At the Kilimani Organic Farmers’ Market

Last Sunday I got a nice reminder that I was born and grew up a farmer’s boy. The sun was shining, and my wife and I decided to go to the Organic Farmers’ Market at the Kilimani Primary School on Argwings Khodek Road.

It was the stacks of fruit and vegetables on sale that triggered the memories – remembering the many hours spent hoeing cabbages or picking potatoes; remembering the first time my father let me drive the big lorry loaded with crates of cauliflowers for sale in the Sneinton Market in Nottingham, 90 kilometres from our home in Lincolnshire on the east coast of Britain.

The farm was only five acres and it was in the fenlands or marshlands of East Anglia – on land people proudly described then as ‘reclaimed’, but in these days would perhaps be described as destroyed wetlands. If you visit that area now, you would not see the array of small farms that I remember; you would see that almost all of them have been bought up and consolidated – by companies not selling in small lots to shopkeepers as my father did but distributing in large lots to supermarkets.

In Kenya, sub-division after sub-division – the process is going the other way, isn’t it? A previous Delegate of the European Union told me he thought that land was one of the most serious problems faced in Kenya – one the aid agencies were not talking about. He didn’t mean the distribution of land; he meant the mind-set; men – mainly men – feel they have no status if they don’t own some land.

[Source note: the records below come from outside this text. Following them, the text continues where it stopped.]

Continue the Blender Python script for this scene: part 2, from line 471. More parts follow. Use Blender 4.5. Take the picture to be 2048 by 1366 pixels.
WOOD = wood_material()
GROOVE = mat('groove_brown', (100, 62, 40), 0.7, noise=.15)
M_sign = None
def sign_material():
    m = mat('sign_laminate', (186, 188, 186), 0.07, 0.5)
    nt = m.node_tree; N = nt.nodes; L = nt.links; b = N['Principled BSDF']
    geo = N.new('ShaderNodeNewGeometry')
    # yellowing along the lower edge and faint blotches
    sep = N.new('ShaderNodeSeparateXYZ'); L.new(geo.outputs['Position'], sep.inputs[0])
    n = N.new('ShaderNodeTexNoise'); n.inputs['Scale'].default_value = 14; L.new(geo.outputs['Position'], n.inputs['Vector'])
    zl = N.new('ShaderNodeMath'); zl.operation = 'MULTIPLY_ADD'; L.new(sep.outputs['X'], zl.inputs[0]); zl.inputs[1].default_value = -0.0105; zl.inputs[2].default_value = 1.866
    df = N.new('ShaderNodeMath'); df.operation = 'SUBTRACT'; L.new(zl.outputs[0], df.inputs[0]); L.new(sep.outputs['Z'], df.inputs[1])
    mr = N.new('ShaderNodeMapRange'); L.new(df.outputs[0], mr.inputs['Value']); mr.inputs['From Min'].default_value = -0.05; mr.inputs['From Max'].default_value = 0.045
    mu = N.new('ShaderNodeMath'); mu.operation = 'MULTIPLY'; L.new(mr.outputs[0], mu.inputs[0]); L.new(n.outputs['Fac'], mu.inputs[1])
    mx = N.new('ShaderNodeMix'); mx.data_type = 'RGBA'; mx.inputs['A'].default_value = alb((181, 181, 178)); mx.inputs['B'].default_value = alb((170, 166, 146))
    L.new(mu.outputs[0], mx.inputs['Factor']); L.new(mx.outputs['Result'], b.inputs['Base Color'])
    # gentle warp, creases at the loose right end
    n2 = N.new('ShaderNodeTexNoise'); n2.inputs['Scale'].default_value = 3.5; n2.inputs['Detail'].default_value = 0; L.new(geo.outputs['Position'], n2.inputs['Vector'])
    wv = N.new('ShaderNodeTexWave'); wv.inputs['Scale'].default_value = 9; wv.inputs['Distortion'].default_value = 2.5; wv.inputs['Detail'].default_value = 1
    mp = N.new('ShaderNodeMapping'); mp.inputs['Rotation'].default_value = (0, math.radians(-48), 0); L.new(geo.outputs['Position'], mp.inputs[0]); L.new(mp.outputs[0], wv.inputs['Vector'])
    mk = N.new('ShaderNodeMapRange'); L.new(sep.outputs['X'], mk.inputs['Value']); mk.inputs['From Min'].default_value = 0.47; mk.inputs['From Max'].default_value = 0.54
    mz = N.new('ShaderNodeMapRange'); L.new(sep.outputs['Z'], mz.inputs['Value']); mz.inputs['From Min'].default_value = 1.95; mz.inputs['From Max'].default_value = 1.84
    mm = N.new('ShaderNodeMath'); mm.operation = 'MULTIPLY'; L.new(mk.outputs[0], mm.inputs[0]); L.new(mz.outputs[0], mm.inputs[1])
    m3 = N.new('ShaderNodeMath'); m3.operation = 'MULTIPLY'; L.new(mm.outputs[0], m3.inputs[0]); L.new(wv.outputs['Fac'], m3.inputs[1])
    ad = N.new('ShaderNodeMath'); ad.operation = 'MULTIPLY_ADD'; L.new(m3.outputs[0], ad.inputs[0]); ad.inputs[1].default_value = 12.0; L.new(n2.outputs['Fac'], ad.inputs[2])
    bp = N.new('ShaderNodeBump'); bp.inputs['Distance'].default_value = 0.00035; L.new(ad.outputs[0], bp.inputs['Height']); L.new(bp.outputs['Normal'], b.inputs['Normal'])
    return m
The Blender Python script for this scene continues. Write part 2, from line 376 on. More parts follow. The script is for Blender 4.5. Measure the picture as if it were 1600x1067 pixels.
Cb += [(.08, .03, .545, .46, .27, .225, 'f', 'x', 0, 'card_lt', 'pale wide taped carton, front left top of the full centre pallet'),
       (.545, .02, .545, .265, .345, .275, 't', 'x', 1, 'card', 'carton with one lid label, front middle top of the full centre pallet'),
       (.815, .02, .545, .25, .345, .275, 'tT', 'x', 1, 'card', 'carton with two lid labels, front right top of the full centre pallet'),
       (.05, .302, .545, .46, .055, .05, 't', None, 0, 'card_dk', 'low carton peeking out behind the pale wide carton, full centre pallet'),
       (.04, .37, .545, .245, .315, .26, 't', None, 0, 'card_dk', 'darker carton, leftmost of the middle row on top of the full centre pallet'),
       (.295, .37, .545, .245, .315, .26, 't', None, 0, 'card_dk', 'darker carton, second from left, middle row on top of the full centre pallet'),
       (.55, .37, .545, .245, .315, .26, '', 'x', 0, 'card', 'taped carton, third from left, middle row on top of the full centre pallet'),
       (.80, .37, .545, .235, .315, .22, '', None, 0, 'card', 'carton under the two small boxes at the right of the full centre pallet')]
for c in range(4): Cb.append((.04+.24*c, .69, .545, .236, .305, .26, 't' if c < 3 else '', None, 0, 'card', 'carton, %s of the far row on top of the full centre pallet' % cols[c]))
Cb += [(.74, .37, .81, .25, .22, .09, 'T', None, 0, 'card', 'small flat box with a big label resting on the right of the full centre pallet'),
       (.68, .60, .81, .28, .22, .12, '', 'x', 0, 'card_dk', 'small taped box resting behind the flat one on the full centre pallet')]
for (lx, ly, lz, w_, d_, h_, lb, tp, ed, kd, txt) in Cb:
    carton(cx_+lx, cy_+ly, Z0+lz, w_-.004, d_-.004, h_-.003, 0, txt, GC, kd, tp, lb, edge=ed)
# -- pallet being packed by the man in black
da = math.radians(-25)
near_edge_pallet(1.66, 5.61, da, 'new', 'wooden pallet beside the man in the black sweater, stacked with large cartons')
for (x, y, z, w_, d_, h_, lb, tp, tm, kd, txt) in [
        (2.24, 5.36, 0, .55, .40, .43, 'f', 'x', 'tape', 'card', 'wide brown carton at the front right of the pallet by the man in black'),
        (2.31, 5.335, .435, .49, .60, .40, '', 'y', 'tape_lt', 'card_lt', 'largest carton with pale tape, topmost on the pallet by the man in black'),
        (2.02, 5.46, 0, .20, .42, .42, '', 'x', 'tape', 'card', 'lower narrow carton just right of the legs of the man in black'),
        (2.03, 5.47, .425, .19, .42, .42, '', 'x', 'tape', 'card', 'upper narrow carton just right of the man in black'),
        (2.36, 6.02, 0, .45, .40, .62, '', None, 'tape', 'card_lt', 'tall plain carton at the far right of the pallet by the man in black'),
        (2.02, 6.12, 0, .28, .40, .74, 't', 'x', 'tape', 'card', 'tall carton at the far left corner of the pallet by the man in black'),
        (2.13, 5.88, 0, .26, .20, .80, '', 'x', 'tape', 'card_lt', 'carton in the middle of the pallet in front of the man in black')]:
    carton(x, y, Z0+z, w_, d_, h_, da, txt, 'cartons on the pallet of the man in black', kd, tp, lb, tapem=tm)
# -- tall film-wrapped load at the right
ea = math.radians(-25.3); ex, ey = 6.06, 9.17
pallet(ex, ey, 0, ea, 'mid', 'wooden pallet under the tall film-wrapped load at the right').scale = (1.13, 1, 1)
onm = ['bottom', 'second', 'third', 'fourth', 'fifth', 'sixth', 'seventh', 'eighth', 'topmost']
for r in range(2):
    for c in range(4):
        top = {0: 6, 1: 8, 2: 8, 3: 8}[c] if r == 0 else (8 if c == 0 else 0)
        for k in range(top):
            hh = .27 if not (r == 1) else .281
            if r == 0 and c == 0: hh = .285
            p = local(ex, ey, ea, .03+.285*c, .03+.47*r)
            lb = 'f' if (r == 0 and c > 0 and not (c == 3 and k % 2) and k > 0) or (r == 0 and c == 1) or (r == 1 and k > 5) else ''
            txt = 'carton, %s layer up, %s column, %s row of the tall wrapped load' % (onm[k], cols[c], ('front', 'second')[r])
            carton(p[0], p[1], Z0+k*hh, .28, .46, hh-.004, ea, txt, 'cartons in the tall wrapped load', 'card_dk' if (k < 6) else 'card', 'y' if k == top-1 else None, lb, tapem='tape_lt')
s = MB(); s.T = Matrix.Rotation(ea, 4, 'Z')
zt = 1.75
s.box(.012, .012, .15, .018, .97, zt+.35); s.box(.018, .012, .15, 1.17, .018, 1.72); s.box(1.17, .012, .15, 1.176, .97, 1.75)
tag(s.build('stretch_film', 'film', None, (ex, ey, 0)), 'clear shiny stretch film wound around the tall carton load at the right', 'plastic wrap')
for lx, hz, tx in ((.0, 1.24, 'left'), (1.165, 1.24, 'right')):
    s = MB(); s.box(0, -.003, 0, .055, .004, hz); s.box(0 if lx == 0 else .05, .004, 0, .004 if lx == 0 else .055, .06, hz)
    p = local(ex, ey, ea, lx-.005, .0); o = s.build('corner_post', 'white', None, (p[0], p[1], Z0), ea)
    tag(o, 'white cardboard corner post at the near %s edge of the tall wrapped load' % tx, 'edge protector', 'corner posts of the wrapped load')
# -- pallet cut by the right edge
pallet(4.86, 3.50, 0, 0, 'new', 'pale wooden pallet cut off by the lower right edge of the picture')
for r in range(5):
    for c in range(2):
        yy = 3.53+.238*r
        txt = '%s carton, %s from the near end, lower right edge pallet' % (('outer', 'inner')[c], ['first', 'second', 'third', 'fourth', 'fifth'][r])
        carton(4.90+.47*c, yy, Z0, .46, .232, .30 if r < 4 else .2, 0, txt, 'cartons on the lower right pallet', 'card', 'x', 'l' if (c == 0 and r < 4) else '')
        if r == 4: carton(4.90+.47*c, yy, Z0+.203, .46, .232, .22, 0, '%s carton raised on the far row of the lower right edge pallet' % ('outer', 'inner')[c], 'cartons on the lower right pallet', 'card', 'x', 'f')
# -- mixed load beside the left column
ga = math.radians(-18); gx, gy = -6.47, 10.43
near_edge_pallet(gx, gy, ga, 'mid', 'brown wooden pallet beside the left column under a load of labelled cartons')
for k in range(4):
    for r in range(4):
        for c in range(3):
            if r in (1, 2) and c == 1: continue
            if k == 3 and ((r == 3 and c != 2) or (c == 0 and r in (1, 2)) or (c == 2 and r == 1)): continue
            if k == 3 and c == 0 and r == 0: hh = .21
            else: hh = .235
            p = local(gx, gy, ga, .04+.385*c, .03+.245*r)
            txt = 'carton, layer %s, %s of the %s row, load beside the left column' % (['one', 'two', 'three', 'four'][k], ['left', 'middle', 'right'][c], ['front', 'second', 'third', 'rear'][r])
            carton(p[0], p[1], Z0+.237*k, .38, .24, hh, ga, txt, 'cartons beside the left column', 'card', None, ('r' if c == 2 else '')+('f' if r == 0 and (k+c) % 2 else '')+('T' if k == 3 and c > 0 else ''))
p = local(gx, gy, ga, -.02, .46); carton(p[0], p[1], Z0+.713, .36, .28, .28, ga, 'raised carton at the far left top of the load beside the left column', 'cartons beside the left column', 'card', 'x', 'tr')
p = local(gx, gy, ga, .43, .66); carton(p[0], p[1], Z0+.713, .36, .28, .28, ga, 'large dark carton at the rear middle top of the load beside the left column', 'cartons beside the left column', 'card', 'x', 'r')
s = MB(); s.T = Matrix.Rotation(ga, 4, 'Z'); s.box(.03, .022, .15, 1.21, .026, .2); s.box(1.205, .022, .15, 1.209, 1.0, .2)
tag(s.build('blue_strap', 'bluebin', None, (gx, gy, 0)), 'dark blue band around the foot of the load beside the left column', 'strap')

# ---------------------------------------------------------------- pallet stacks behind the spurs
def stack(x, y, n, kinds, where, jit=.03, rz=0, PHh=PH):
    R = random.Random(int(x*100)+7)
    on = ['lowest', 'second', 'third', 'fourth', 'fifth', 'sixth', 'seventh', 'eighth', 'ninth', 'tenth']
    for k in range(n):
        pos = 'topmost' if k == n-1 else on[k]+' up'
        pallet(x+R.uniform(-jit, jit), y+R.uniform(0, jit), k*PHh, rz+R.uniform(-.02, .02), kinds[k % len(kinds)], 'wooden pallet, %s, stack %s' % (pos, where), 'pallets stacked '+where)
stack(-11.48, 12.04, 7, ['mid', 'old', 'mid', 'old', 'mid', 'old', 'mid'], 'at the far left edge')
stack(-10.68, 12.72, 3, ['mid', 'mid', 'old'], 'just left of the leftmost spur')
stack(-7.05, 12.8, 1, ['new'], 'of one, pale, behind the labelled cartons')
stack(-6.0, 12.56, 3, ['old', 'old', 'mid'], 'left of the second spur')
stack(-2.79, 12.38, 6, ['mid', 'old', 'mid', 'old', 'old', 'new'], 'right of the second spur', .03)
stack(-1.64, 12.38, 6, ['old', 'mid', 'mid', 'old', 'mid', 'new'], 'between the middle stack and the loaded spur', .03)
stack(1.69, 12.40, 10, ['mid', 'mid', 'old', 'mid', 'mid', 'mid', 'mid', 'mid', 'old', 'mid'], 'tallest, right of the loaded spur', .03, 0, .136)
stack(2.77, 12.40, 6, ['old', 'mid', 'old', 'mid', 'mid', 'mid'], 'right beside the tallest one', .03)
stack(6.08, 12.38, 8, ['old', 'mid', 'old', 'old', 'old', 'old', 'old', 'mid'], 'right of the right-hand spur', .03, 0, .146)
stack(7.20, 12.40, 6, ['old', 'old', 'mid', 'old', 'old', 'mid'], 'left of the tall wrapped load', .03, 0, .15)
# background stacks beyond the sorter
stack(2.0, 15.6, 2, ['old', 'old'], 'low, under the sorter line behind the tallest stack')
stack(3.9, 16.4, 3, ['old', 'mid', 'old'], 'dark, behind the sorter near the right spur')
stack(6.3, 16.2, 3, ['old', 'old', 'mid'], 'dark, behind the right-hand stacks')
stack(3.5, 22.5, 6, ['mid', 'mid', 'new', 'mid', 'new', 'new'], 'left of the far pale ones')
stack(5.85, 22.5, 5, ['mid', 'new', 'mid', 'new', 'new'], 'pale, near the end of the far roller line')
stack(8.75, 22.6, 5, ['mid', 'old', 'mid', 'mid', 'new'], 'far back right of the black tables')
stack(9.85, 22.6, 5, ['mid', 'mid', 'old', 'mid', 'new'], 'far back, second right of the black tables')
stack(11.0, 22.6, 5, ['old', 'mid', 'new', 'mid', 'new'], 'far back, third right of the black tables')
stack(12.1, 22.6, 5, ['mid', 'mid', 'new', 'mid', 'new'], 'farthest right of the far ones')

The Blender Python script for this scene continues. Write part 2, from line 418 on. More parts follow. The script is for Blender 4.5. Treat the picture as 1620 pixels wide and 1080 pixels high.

It was very different for me. As soon as I passed the exam that would take me to the grammar school, my parents and sisters thought – hoped – I was on a road that would take me away from scraping a living out of five acres of land.

However, almost every time I take the road to Nakuru – whether the high one or the low one – I wish I could have taken my father on that drive. He would have been fascinated at the range of vegetables and fruits for sale; at first, the potatoes and carrots and cabbages of the kind we grew on our little farm on the cold east coast of Britain – lower down, the bananas, limes and oranges we knew only as imported exotics.

My father would have been fascinated by the Organic Farmers’ Market, too. I’m sure he would have asked me what organic means. He would have asked me the names of many of the fruits and vegetables you see in the photograph – custard apples, watermelons, mangoes, tree tomatoes, pawpaws, arrow roots and butternut squashes.  

For my wife and I, the market was a relaxed and very neighbourly occasion; it had the kind of atmosphere you can enjoy at a village garden fete in England. It was quite a small market but with the expected variety of stalls. As well as the fruit and vegetables, there were many kinds of breads, cheeses, jams, ointments and oils for sale. However, there were some ‘cottage industry’ products such as organic soaps, lotions, ‘dawa’ paste that we had not seen at any other pop-up market.

What you wouldn’t also find so easily at an English village fete were the number of Chinese people at the market. In fact, the most striking feature was a Kiota Chinese kitchen, selling noodles, rice, dumplings and steam buns, with pork, beef or veg. And there was a scatter of trestle tables and benches where you could enjoy the Chinese snacks or the many kinds of fresh juices on offer.

The sense of community was strong. The mixing and chatting was so easy and so un-English.

We will be back. The farmers’ market is there at the Kilimani Primary School every Sunday from 10 am to 4 pm.